◆ WHAT YOU HAVE TO DO
Retype exactly the lines from the first one through the line with "R3 = R_CAM.to_3x3()", including both ends; skip any pictures.

◆ SUPPLIED DATA
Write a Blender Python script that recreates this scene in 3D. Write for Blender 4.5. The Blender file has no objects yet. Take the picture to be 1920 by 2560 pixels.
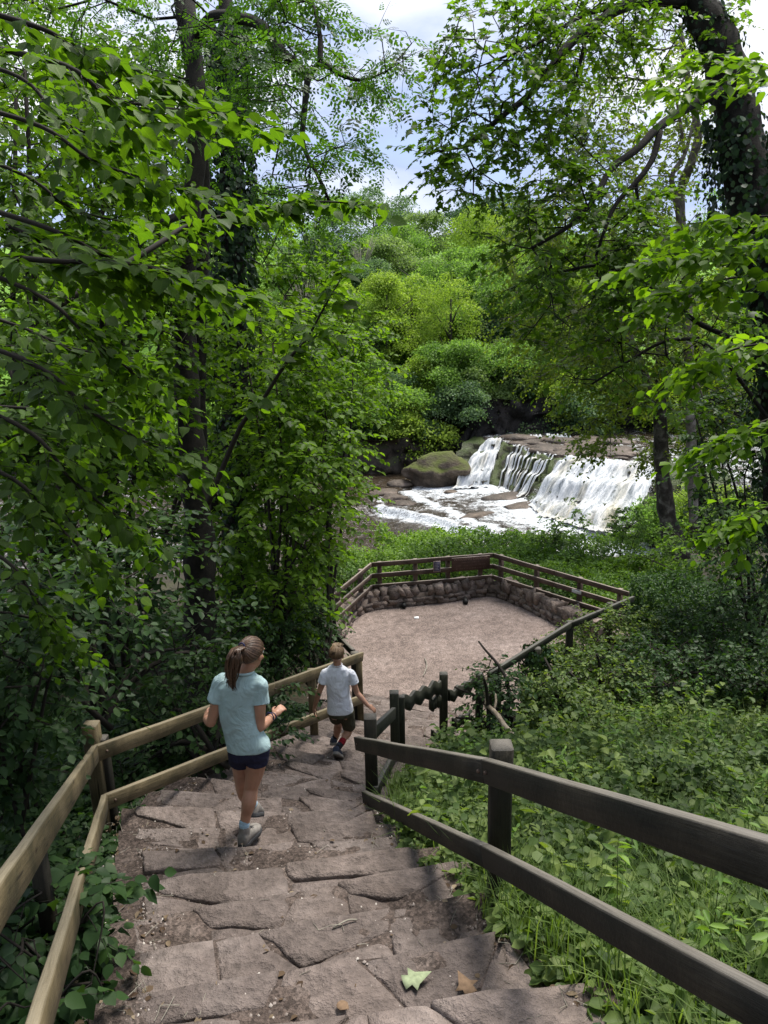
import bpy, bmesh, math, random
import numpy as np
from mathutils import Vector, Matrix
from math import sin, cos, pi, radians, atan2, sqrt
rnd = random.Random(11)
NR = np.random.RandomState(5)
SC = bpy.context.scene
COL = SC.collection

# ------------------------------------------------------------------ camera
CAMZ = 10.0
FPX = 1923.0
PITCH, ROLL = radians(15.0), radians(1.2)
cam_d = bpy.data.cameras.new('camera')
cam_d.sensor_fit = 'VERTICAL'; cam_d.sensor_height = 36.0
cam_d.lens = FPX / 2560.0 * 36.0
cam_d.clip_start = 0.05; cam_d.clip_end = 3000
cam = bpy.data.objects.new('camera', cam_d); COL.objects.link(cam)
R_CAM = Matrix.Rotation(radians(90) - PITCH, 4, 'X') @ Matrix.Rotation(-ROLL, 4, 'Z')
cam.matrix_world = Matrix.Translation((0, 0, CAMZ)) @ R_CAM
SC.camera = cam
R3 = R_CAM.to_3x3()

# ------------------------------------------------------------------ world and light
SUN_EL, SUN_AZ = radians(64), radians(35)      # azimuth measured from +Y (ahead) towards +X
w = bpy.data.worlds.new('World'); SC.world = w; w.use_nodes = True
nt = w.node_tree; nt.nodes.clear()
def N(nt, t, **kw):
    n = nt.nodes.new(t)
    for k, v in kw.items(): setattr(n, k, v)
    return n
sky = N(nt, 'ShaderNodeTexSky', sky_type='NISHITA', sun_disc=False)
sky.sun_elevation = SUN_EL; sky.sun_rotation = SUN_AZ
tc = N(nt, 'ShaderNodeTexCoord'); mp = N(nt, 'ShaderNodeMapping'); mp.inputs['Scale'].default_value = (1.0, 1.0, 2.4)
mp.inputs['Location'].default_value = (0.35, 0.0, 0.1)
no = N(nt, 'ShaderNodeTexNoise'); no.inputs['Scale'].default_value = 2.6; no.inputs['Detail'].default_value = 7; no.inputs['Roughness'].default_value = .52
rp = N(nt, 'ShaderNodeValToRGB'); rp.color_ramp.elements[0].position = .27; rp.color_ramp.elements[1].position = .45
bgs = N(nt, 'ShaderNodeBackground'); bgs.inputs['Strength'].default_value = .08
bgc = N(nt, 'ShaderNodeBackground'); bgc.inputs['Strength'].default_value = 1.0
rc = N(nt, 'ShaderNodeValToRGB'); rc.color_ramp.elements[0].position = .44; rc.color_ramp.elements[1].position = .62
rc.color_ramp.elements[0].color = (.27, .33, .50, 1); rc.color_ramp.elements[1].color = (.60, .61, .63, 1)
mx = N(nt, 'ShaderNodeMixShader'); ow = N(nt, 'ShaderNodeOutputWorld')
L = nt.links.new
L(tc.outputs['Generated'], mp.inputs[0]); L(mp.outputs[0], no.inputs['Vector']); L(no.outputs['Fac'], rp.inputs[0])
L(sky.outputs[0], bgs.inputs[0]); L(no.outputs['Fac'], rc.inputs[0]); L(rc.outputs[0], bgc.inputs[0])
L(rp.outputs[0], mx.inputs[0]); L(bgs.outputs[0], mx.inputs[1]); L(bgc.outputs[0], mx.inputs[2]); L(mx.outputs[0], ow.inputs[0])
sd = bpy.data.lights.new('sun', 'SUN'); sd.energy = 3.3; sd.angle = radians(22); sd.color = (1, .95, .86)
so = bpy.data.objects.new('sun', sd); COL.objects.link(so)
sdir = Vector((sin(SUN_AZ) * cos(SUN_EL), cos(SUN_AZ) * cos(SUN_EL), sin(SUN_EL)))
so.rotation_euler = sdir.to_track_quat('Z', 'Y').to_euler()
so.location = (0, 0, 60)
SC.view_settings.view_transform = 'Standard'; SC.view_settings.look = 'None'
SC.view_settings.gamma = 1; SC.view_settings.exposure = 1.1
SC.render.engine = 'CYCLES'
SC.cycles.max_bounces = 6; SC.cycles.diffuse_bounces = 3; SC.cycles.glossy_bounces = 2
SC.cycles.transmission_bounces = 4; SC.cycles.transparent_max_bounces = 6
SC.cycles.use_denoising = True
SC.cycles.caustics_reflective = False; SC.cycles.caustics_refractive = False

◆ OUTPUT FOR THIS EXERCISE
Write a Blender Python script that recreates this scene in 3D. Write for Blender 4.5. The Blender file has no objects yet. Take the picture to be 1920 by 2560 pixels.
import bpy, bmesh, math, random
import numpy as np
from mathutils import Vector, Matrix
from math import sin, cos, pi, radians, atan2, sqrt
rnd = random.Random(11)
NR = np.random.RandomState(5)
SC = bpy.context.scene
COL = SC.collection

# ------------------------------------------------------------------ camera
CAMZ = 10.0
FPX = 1923.0
PITCH, ROLL = radians(15.0), radians(1.2)
cam_d = bpy.data.cameras.new('camera')
cam_d.sensor_fit = 'VERTICAL'; cam_d.sensor_height = 36.0
cam_d.lens = FPX / 2560.0 * 36.0
cam_d.clip_start = 0.05; cam_d.clip_end = 3000
cam = bpy.data.objects.new('camera', cam_d); COL.objects.link(cam)
R_CAM = Matrix.Rotation(radians(90) - PITCH, 4, 'X') @ Matrix.Rotation(-ROLL, 4, 'Z')
cam.matrix_world = Matrix.Translation((0, 0, CAMZ)) @ R_CAM
SC.camera = cam
R3 = R_CAM.to_3x3()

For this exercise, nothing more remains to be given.